Parliament Speaker Mahmoud al-Mashhadani, a leading Sunni politician, told lawmakers he expected them to vote on a new cabinet in three days' time.
One deputy had asked him if the assembly's next session, scheduled for Saturday, would include a vote on the government.
Mashhadani replied: "That's what we have from the prime minister's office. We've had a note saying the prime minister wants to present his government to parliament on Saturday."
A source close to Maliki said he hoped to complete the cabinet on Thursday, four days before a legal deadline. However, there is still much bargaining and no certainty.
CONCESSIONS
Parliament must approve the appointments before Iraq's first full-term government since the U.S.-led invasion can take office. With most parties expected to be represented in cabinet, the vote is likely to be formality.
Although Sunni, secular and other parties, including members of Maliki's own Shi'ite Islamist bloc, said they were holding out for concessions, negotiators said a final deal was close.
"The government will hopefully be announced tomorrow or the day after," said Bahaa al-Araji, a senior aide to cleric Moqtada al-Sadr, an influential figure in the dominant Shi'ite Alliance.
Maliki, who has won grudging respect from some Sunni leaders for his no-nonsense style, has faced some of his toughest opposition from within his own Alliance bloc.
One party in the Shi'ite coalition walked out of the negotiations in protest at losing the key Oil Ministry, which is now widely expected to go to another Alliance figure, Hussain al-Shahristani, a nuclear scientist jailed under Saddam.

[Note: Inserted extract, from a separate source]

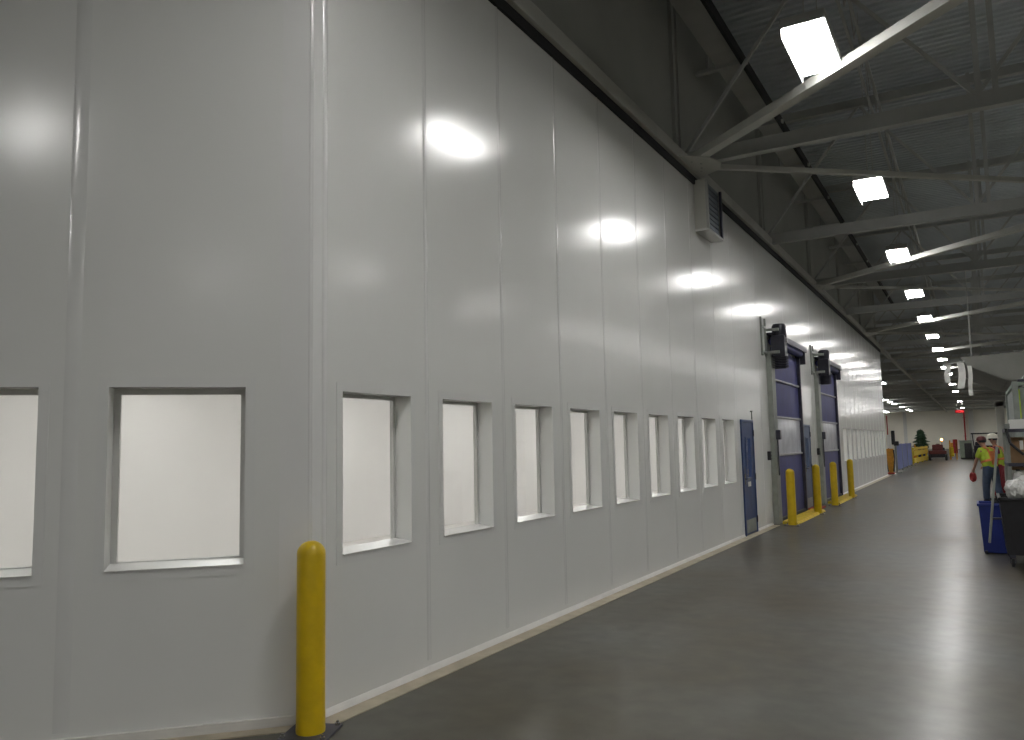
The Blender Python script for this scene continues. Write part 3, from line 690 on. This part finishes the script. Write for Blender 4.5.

Former exile Ahmad Chalabi has emerged as a strong candidate for another important post, in charge of the Interior Ministry. Chalabi, a secular Shi'ite was once Washington's preferred Iraqi leader before falling out of favor.
Whoever takes over the key security job faces the task of reining in dozens of armed groups linked to an array of political camps. Maliki has said this is a priority.
Over 130,000 U.S. troops are still battling al Qaeda and other Sunni insurgents, but with U.S. public opinion turning against the war, Washington is keen to start bringing them home.
In London, British Prime Minister Tony Blair said Britain's roughly 8,000 troops should stay until the "job was done" and Iraqi army and police were able to handle security themselves.
"We need to sit down with that new government once it's formed and work out how we then ensure the rest of the buildup of the Iraqi forces takes place so that of course in time we can draw down," Blair said.
SADDAM TRIAL
A bombing and shooting attack killed four people and wounded 11 in the religiously mixed city of Baquba, and in Baghdad four civilians were killed by two roadside bombs, police said.
A Sudanese driver for an Arab diplomat in Baghdad has died after being shot as he tried to stop gunmen kidnapping the envoy, police said. Diplomat Naji al-Noaimi of the United Arab Emirates was still missing after being snatched on Tuesday.
At Saddam's trial, the judge said he would study a defense request to allow the former Iraqi leader and his half-brother and former intelligence chief Barzan Ibrahim al-Tikriti to testify on behalf of other defendants.
Judge Raouf Abdel Rahman adjourned the trial until May 22 after hearing witnesses for four minor Baath Party officials. The four are accused with Saddam and three other senior figures of involvement in a bloody crackdown that followed an attempt on the Iraqi leader's life in 1982.